Esta mañana hacía, al igual que esta tarde, muchísimo frío. El cielo ha estado permanentemente despejado, lo cual, aparte de resultar un espectáculo para los sentidos cuando ha oscurecido, ha provocado un brusco descenso de las temperaturas nocturnas. Por la mañana nos costó arrancar tanto a Alberto como a mí (nos hemos quedado solos en nuestras salidas matinales, después de la partida de Pascual). Luego, a mediodía, la calidez invitaba a ritmos más vivos y a que el grupo fuese más numeroso: hoy volvieron a repetir con nosotros Juan, Víctor y Rober.
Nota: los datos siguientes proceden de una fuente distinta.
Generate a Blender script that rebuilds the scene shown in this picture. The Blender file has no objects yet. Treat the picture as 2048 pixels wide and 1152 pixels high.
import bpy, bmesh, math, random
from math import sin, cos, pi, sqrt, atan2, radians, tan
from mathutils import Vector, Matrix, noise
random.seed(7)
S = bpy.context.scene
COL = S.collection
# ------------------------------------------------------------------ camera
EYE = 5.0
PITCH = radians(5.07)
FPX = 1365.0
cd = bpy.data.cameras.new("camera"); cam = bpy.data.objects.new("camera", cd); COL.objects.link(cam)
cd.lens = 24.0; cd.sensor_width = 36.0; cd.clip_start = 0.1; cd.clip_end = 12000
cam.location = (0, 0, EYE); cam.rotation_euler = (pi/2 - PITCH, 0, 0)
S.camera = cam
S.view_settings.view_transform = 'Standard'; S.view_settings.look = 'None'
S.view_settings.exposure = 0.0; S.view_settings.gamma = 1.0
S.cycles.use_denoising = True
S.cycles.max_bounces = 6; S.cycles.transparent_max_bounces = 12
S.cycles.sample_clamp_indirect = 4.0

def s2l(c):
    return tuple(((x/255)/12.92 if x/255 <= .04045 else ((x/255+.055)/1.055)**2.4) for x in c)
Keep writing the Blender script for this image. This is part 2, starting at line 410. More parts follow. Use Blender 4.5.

En ese sentido, la carrera resulta mucho más amena.
 
No quiero aventurarme a hablar sobre mi estado físico actual, pues temo confundirlo con mi estado de cansancio mental. No obstante, las sensaciones de cara a la maratón de la semana próxima no son las que cualquier atleta desearía. Eso, unido al hecho de enfrentarme a una distancia nueva para mí, hace aflorar una retaíla de dudas al respecto de mis prestaciones para entonces.
 
En cualquier caso, estar en la línea de salida y posteriormente cruzar la de meta será un éxito, independientemente del resultado final. Eso, junto al hecho de reencontrarme nuevamente con el #peazoteam, hace que merezca la pena el intento, incluso si los resultados no son los esperados. Cualquiera que haya pasado por aquí sabrá a lo que me refiero. Cualquiera que haya leído este diario, seguramente también.
 
Acabo de hacer cuentas, y me sale una media de 8,85 kilómetros diarios desde el tres de mayo hasta hoy, que se convierten en 10,7 kilómetros diarios de promedio durante los últimos ciento treinta días. En pleno verano afgano. Después de esto, ¿de verdad importa que el día diecisiete logre (o no) imponerme al cronómetro? Que me quiten lo bailao. O más bien, lo recorrío.